PLEASE don't believe that because they are a different race they are not capable of the same nonsense any other man might engage in. Insenstive, ignorant, stupid and cruel men come in all races, shapes, sizes, and cultures.
 
They sure do, which is why it makes sense to GET MARRIED BEFORE HAVING KIDS or at least know that the man WANTS to marry you and is of good moral character before you sleep with him.

What has that to do with color?

The point is that MOST BLACK WOMEN (myself included) are not doing that, thus the disgraceful statistics siting 3/4 of black children being born out of wedlock. You can't ignore those numbers. This is real. Black men as a whole, aren't marrying, or staying married to us. Hard to hear, but it's true. An intact black family is a minority. Hate to be the bringer of bad news. Wish it wasn't true.

And, for me, I was not about to wait for my ovaries to dry up and shrivel away before I found a decent black man, once I'd gotten my priorities in order.
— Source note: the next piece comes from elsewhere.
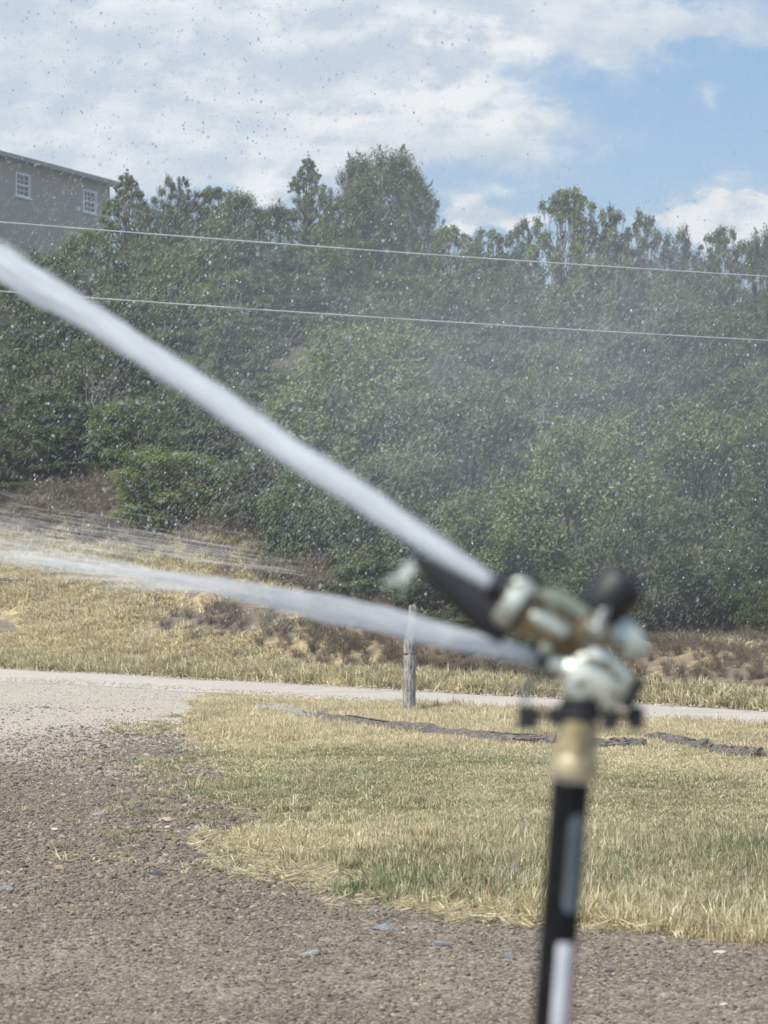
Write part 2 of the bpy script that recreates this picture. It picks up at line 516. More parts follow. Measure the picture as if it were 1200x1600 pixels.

If I'm wrong for that, so be it.
 
Okay this is ABSOLUTE BS. My father married Black NONE of my relatives are Baby DADDYs OR MAMA's or what have you. (Well you not supposed to be opening your legs to random dudes anyway and this man was surely random) And guess what that is what he thought of your also. It is what it is.


THIS dude sounds like a looser Black or white and just because you are with a white man that does not make it a prize just be thankful that you found yourself a good man period. YOU laid down and had a child with a Trashy man. You did not see that now did you. I would have run like the wind from Jump if man came from that situation and had those ideals about marriage and family. He was probably letting you know loud and clear before you got pregnant but you did not listen. So that was on you. people will tell you who they are if people just listen.

No matter what colour he was. Just because you had a bad experience with this one man please don't go around bashing black men. People do that enough anyway. I would feel the same kind of way is some black man stated what you did and said

SEE this is why I married a WHITE/ASIAN/LATINO/NAVI or whatever.

Just be happy you have someone that is good and kind to you PERIOD and stop the Black man bashing cause all the black men I know are about something. NOT in the streets not having 50-11 kids but 60-12 women are in school or married with families of their own. Not all Black men are like that.

Just be happy you have a good man period without all the bashing.
 
The numbers of marriageable Black women is also very low, depending upon one's view of "marriageable".


This is perhaps the core of the poodle.

Until you are marriageable yourself, how can you find a marriageable man? I mean, how do you even know what to look for?

You have to figure that out first, and then you can find a good relationship.

Why have babies with anyone that you wouldn't want as your own father? Why give your children less than you would want for yourself?

It really isn't about color at all.
 
This is perhaps the core of the poodle.

Until you are marriageable yourself, how can you find a marriageable man? I mean, how do you even know what to look for?

You have to figure that out first, and then you can find a good relationship.

Why have babies with anyone that you wouldn't want as your own father? Why give your children less than you would want for yourself?

It really isn't about color at all.

Thank you and sipp100. Someone finally said it.